### What this task involves
Write each line out exactly, leaving none out.

### Material
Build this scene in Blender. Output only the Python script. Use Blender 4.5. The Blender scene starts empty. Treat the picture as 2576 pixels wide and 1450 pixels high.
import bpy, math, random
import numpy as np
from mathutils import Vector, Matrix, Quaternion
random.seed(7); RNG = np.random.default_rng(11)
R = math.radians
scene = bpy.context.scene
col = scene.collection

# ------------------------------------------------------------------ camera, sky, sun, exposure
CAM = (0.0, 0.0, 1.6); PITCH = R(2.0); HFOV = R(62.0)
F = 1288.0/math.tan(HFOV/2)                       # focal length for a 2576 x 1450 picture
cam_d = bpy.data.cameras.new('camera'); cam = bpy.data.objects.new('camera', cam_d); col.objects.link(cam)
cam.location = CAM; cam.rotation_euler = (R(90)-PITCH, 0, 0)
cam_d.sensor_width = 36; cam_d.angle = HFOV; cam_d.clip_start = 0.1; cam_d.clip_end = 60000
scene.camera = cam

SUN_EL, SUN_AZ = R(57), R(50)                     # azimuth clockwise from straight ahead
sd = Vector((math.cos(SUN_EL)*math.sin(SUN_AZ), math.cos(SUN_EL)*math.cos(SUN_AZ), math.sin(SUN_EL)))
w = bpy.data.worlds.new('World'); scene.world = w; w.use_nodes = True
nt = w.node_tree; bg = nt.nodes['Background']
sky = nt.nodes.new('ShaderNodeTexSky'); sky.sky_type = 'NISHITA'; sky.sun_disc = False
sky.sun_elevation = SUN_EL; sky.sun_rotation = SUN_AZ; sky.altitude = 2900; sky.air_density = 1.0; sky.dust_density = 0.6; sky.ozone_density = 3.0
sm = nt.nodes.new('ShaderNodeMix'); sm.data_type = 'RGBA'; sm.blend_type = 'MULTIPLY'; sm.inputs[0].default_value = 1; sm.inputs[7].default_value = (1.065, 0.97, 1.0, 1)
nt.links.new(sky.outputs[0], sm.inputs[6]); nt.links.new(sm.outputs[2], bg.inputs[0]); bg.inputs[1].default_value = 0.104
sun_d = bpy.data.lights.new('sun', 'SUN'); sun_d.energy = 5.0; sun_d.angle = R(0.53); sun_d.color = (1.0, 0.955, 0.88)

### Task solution
Build this scene in Blender. Output only the Python script. Use Blender 4.5. The Blender scene starts empty. Treat the picture as 2576 pixels wide and 1450 pixels high.
import bpy, math, random
import numpy as np
from mathutils import Vector, Matrix, Quaternion
random.seed(7); RNG = np.random.default_rng(11)
R = math.radians
scene = bpy.context.scene
col = scene.collection

# ------------------------------------------------------------------ camera, sky, sun, exposure
CAM = (0.0, 0.0, 1.6); PITCH = R(2.0); HFOV = R(62.0)
F = 1288.0/math.tan(HFOV/2)                       # focal length for a 2576 x 1450 picture
cam_d = bpy.data.cameras.new('camera'); cam = bpy.data.objects.new('camera', cam_d); col.objects.link(cam)
cam.location = CAM; cam.rotation_euler = (R(90)-PITCH, 0, 0)
cam_d.sensor_width = 36; cam_d.angle = HFOV; cam_d.clip_start = 0.1; cam_d.clip_end = 60000
scene.camera = cam

SUN_EL, SUN_AZ = R(57), R(50)                     # azimuth clockwise from straight ahead
sd = Vector((math.cos(SUN_EL)*math.sin(SUN_AZ), math.cos(SUN_EL)*math.cos(SUN_AZ), math.sin(SUN_EL)))
w = bpy.data.worlds.new('World'); scene.world = w; w.use_nodes = True
nt = w.node_tree; bg = nt.nodes['Background']
sky = nt.nodes.new('ShaderNodeTexSky'); sky.sky_type = 'NISHITA'; sky.sun_disc = False
sky.sun_elevation = SUN_EL; sky.sun_rotation = SUN_AZ; sky.altitude = 2900; sky.air_density = 1.0; sky.dust_density = 0.6; sky.ozone_density = 3.0
sm = nt.nodes.new('ShaderNodeMix'); sm.data_type = 'RGBA'; sm.blend_type = 'MULTIPLY'; sm.inputs[0].default_value = 1; sm.inputs[7].default_value = (1.065, 0.97, 1.0, 1)
nt.links.new(sky.outputs[0], sm.inputs[6]); nt.links.new(sm.outputs[2], bg.inputs[0]); bg.inputs[1].default_value = 0.104
sun_d = bpy.data.lights.new('sun', 'SUN'); sun_d.energy = 5.0; sun_d.angle = R(0.53); sun_d.color = (1.0, 0.955, 0.88)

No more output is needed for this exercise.